Monday, March 7, 2011

The Market Pulse

In this weeks edition of "Heard on The Street", I laid out a bullish and bearish forecast for the S&P with the expectation that the index would have to fall hard today in order to maintain my bearish stance.



After the opening bell, the market quickly turned tail and sold off  on higher volume. That's another distribution day where institutions were selling. The lower boundary of the Elliott Channel also gave way bolstering the bearish case. This was what I wanted to see and is typical of third wave price action.
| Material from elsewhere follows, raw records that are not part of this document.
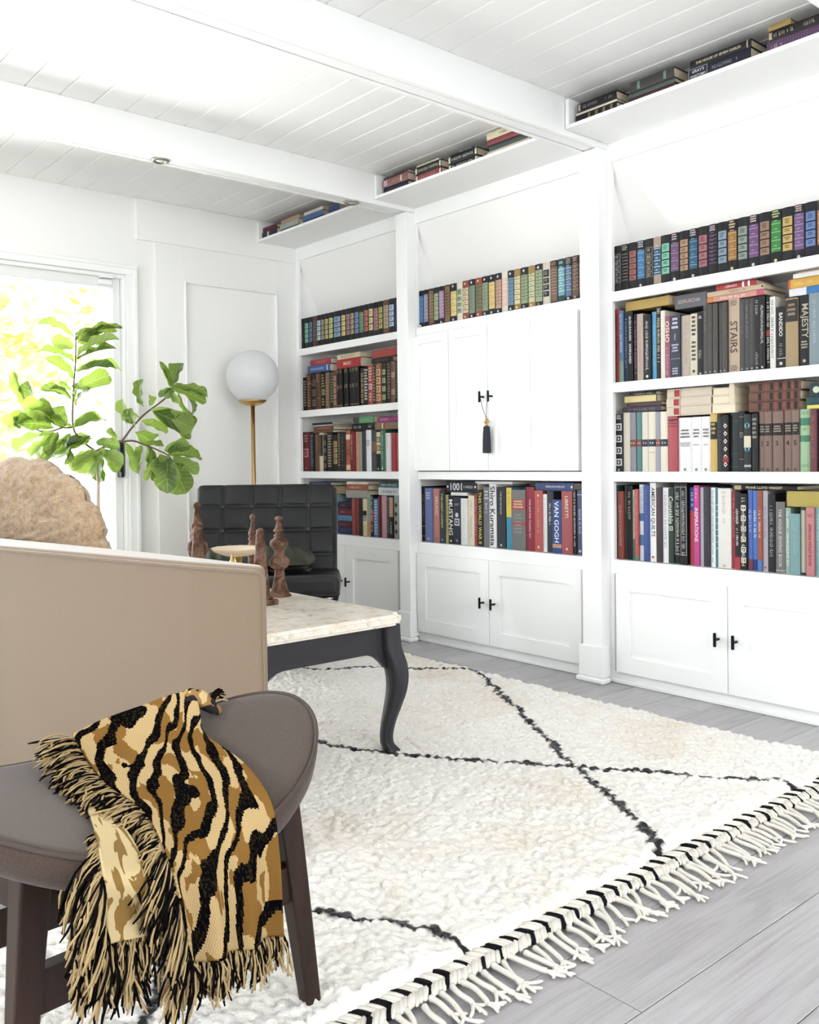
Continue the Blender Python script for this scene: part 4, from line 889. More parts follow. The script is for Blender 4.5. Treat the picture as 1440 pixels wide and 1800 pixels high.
def book(place, x0, x1, h, dep, colr, deco, label, cat_group, flat=False, base=0.0, yf=3.09, rnd=None, bulge=None):
    w = x1-x0; r = rnd
    t = thing('book', label, 'book', (x0, yf, base), 0, cat_group)
    W_ = w-0.0008; b = bulge if bulge is not None else min(0.006, W_*0.13)
    bt = min(0.0028, W_*0.12)
    # cover: two boards and a rounded spine in one shell
    arc = [(W_*k/6, -b*(1-(2*k/6-1)**2)) for k in range(7)]
    outer = [(0, dep)]+[(x, y+b) for x, y in arc]+[(W_, dep)]
    inner = [(W_-bt, dep)]+[(min(max(x, bt), W_-bt), y+b+bt) for x, y in reversed(arc)]+[(bt, dep)]
    n = len(outer); V = [(x, y, z) for z in (0, h) for x, y in outer+inner]; m2 = 2*n; Fc = []
    loop = list(range(2*n))
    for i in range(2*n): j = (i+1) % (2*n); Fc.append((i, j, m2+j, m2+i))
    for i in range(n-1):
        k = 2*n-1-i; Fc.append((i, k, k-1, i+1)); Fc.append((m2+i, m2+i+1, m2+k-1, m2+k))
    mobj('cover', V, Fc, bmat(colr), t)
    g = 0.003 if W_ > 0.016 else 0.0012
    box('pages', bt+0.0002, W_-bt-0.0002, b+bt+0.0005, dep-g, g, h-g, M_PAGE, t)
    sy = lambda x: b-b*(1-(2*min(max(x, 0), W_)/W_-1)**2)-0.0005
    lay = {}
    seq = [0]
    def put(c, pts, faces, lift=0, nm='spine_print'):
        seq[0] += 1
        A = lay.setdefault((c, nm, seq[0] if nm == 'spine_panel' else 0), ([], [])); k = len(A[0])
        A[0].extend((x, sy(x)-lift*0.0003, z) for x, z in pts); A[1].extend(tuple(k+i for i in f) for f in faces)
    def rect(c, xa, xb, za, zb, lift=0, nm='spine_print'):
        if xb-xa > W_*0.4:
            ks = [xa+(xb-xa)*i/6 for i in range(7)]; put(c, [(x, za) for x in ks]+[(x, zb) for x in ks], [(i, i+1, i+8, i+7) for i in range(6)], lift, nm)
        else: put(c, [(xa, za), (xb, za), (xb, zb), (xa, zb)], [(0,1,2,3)], lift, nm)
    def letters_h(c, za, zb, lift, wd=0.72, xa=None, xb=None):
        z = zb; rowh = min(max((zb-za)/3, 0.006), 0.016); xa = W_*(1-wd)/2 if xa is None else xa; xb = W_*(1+wd)/2 if xb is None else xb
        while z-rowh*0.62 > za-1e-5:
            s = r.uniform(0.0, 0.18)*(xb-xa); x = xa+s; e = xb-s
            while x < e-0.0012:
                k = r.uniform(0.0014, 0.0034); rect(c, x, min(x+k, e), z-rowh*r.uniform(0.5, 0.62), z, lift); x += k+0.001
            z -= rowh
    def letters_v(c, za, zb, lift):
        hgt = min(W_*0.5, 0.013); x0_ = W_/2-hgt/2; z = zb
        while z > za+0.003:
            if r.random() < 0.14: z -= 0.005; continue
            k = r.uniform(0.0025, 0.0055); q = r.random(); zz = max(z-k, za)
            if q < 0.5: rect(c, x0_, x0_+hgt, z-k*0.35, z, lift); rect(c, x0_+hgt*(0.0 if q < 0.25 else 0.42), x0_+hgt*(0.22 if q < 0.25 else 0.62), zz, z-k*0.35, lift)
            else: rect(c, x0_, x0_+hgt*r.uniform(0.7, 1), z-k*0.4, z, lift)
            z -= k+0.0014
    for tk in deco.split():
        k = tk[0]; rest = tk[1:].split(':'); c = rest[1] if len(rest) > 1 else '000'
        fr = [float(v)/100 for v in rest[0].split('-')] if '-' in rest[0] else None
        if k == 'B': rect(c, 0, W_, fr[0]*h, fr[1]*h, 0, 'spine_panel')
        elif k == 'L': rect(c, W_*0.06, W_*0.94, fr[0]*h, fr[1]*h, 0, 'spine_panel')
        elif k in 'PF':
            nn = int(rest[0]); 
            if nn == 0: continue
            z0, z1 = (0.19, 0.80) if nn > 1 else (0.04, 0.96); hh = (z1-z0)/nn
            for i in range(nn):
                big = 1.0 if nn < 3 or i < nn-1 else 1.35
                za, zb = (z0+i*hh+hh*0.08)*h, (z0+i*hh+hh*(0.92 if nn > 1 else 1.0))*h
                if nn >= 3 and i == nn-1: zb += hh*0.25*h
                xa, xb = W_*0.10, W_*0.90
                if k == 'P':
                    rect(c, xa, xb, za, zb, 0, 'spine_panel'); letters_h('2a2622' if sum(hexc(c)) > 0.25 else 'c9b98a', za+(zb-za)*0.2, zb-(zb-za)*0.22, 1, 0.5)
                else:
                    e = min(0.0012, W_*0.05)
                    for q in ((xa, xb, za, za+e), (xa, xb, zb-e, zb), (xa, xa+e, za, zb), (xb-e, xb, za, zb)): rect(c, *q, 0)
                    if nn > 1: letters_h(c, za+(zb-za)*0.25, zb-(zb-za)*0.25, 1, 0.5)
        elif k == 'S':
            nn = int(rest[0])
            for i in range(nn):
                z = (0.2+0.62*(i+0.5)/nn)*h; rect(c, W_*0.08, W_*0.92, z-0.0012, z+0.0012, 1)
                if W_ > 0.022 and nn < 9: letters_h(c, z+0.004, z+0.012, 1, 0.42)
        elif k == 'H': letters_h(c, fr[0]*h, fr[1]*h, 1)
        elif k == 'M': letters_v(c, fr[0]*h, fr[1]*h, 1)
        elif k == 'T':
            vs, fs, asp = text_verts(rest[2].replace('_', ' ')); ln = (fr[1]-fr[0])*h; th = asp*ln; s = min(1.0, W_*0.80/th)
            th2 = th*s; ztop = fr[1]*h
            put(c, [(W_/2-th2/2+y*ln*s, ztop-x*ln) for x, y in vs], fs, 1, 'title')
        elif k == 'X':
            vs, fs, asp = text_verts(rest[2]); zh = (fr[1]-fr[0])*h; wd = zh/asp
            put(c, [(W_/2-wd/2+x*wd, fr[0]*h+y*wd) for x, y in vs], fs, 1, 'title')
        elif k == 'Y':   # two boxed lines, read along a lying book
            for i, s in enumerate(("GRAY'S", 'ANATOMY')):
                vs, fs, asp = text_verts(s); ln = 0.20*h if i == 0 else 0.26*h; cz = 0.83*h; xm = W_*(0.69 if i == 0 else 0.33)
                s2 = min(1.0, W_*0.30/(asp*ln)); put(c, [(xm-asp*ln*s2/2+y*ln*s2, cz+ln/2-x*ln) for x, y in vs], fs, 1, 'title')
            e = 0.0011
            for q in ((W_*0.08, W_*0.92, 0.68*h, 0.68*h+e), (W_*0.08, W_*0.92, 0.985*h-e, 0.985*h), (W_*0.08, W_*0.08+e, 0.68*h, 0.985*h), (W_*0.92-e, W_*0.92, 0.68*h, 0.985*h)): rect(c, *q, 1)
            letters_v('99a', 0.2*h, 0.6*h, 1)
        elif k in 'OUZW':
            z = float(rest[0])/100*h; s = min(W_*0.2, 0.006)*(2.0 if k == 'W' else 1.0)
            put(c, [(W_/2+s*math.cos(a)*(1 if k != 'Z' else 1.6), z+s*math.sin(a)*(1 if k != 'Z' else 0.7)) for a in [i*math.pi/4 for i in range(8)]], [tuple(range(8))], 1)
        elif k == 'V': z = float(rest[0])/100*h; d_ = 0.03*h if W_ > 0.02 else 0.02*h; rect(c, W_*0.14, W_*0.86, z-d_, z+d_, 1, 'spine_panel')
        elif k in 'ND':
            nn = int(rest[0])
            for i in range(nn):
                z = (0.06+0.82*(i+0.5)/nn)*h; q = min(W_*0.36, 0.36*h/nn)
                if k == 'D': put(c, [(W_/2-q*0.9, z), (W_/2, z-q*1.1), (W_/2+q*0.9, z), (W_/2, z+q*1.1)], [(0,1,2,3)], 1, 'spine_panel')
                else:
                    e = q*0.34; 
                    for s in ((W_/2-q, W_/2+q, z-q, z-q+e), (W_/2-q, W_/2+q, z+q-e, z+q), (W_/2-q, W_/2-q+e, z-q+e, z+q-e), (W_/2+q-e, W_/2+q, z-q+e, z+q-e), (W_/2-e*0.7, W_/2+e*0.7, z-e, z+e)): rect(c, *s, 1)
    for (c, nm, _), (A, Fq) in lay.items():
        o = mobj(nm, A, Fq, bmat(c), t)
        if nm == 'spine_print': o['kind'] = 'stuff'
    return t
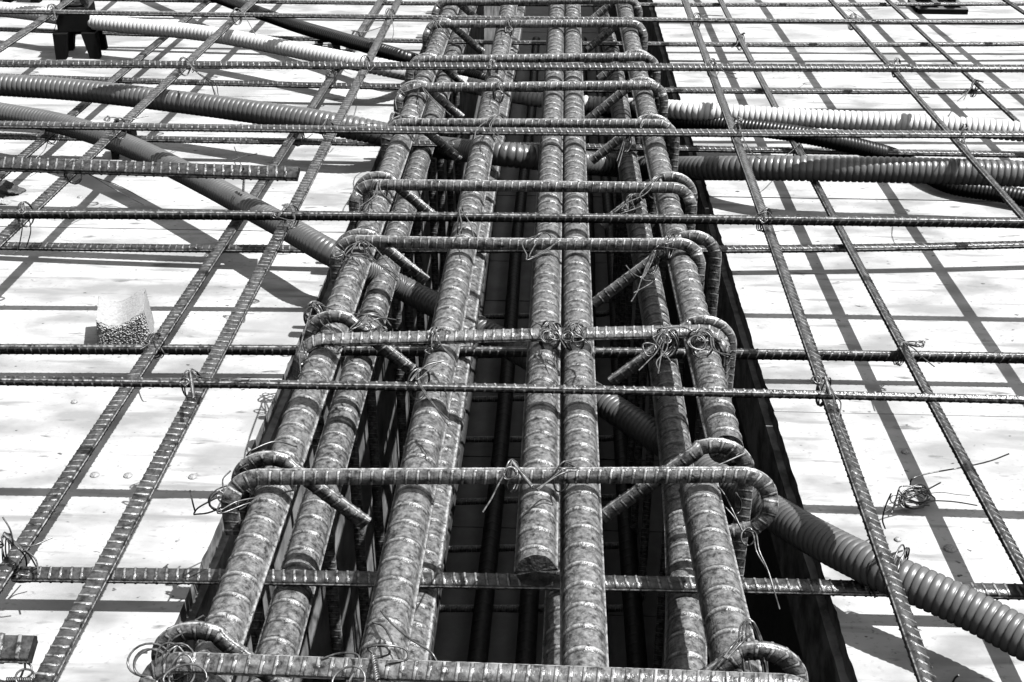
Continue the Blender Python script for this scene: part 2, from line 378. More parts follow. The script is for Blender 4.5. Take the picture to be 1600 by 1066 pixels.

The clearest wave structure can be seen in the S&P cash, rather than the E-minis. A series of 1-2's has developed but I would like to see a further decline whereas price breaks critical support at 1294.26 or 1292.5, the equivalent in the ES-F. Until then, the alternative count remains viable. Likewise a break above critical resistance at 1332.28 or 1332.50 in the ES-F, would signal that the alternative count would become the preferred wave count and that price would make a new recovery high above 1343.

I hope you found this information helpful.

Best of Trading

2 comments:

  1. Hi Mike, if the market brakes the critical supports, where should we msee a new important support for the market to hold the selloff ?

    ReplyDelete
  2. At the daily chart level support lies at the previous 4th wave ... 127150-127775.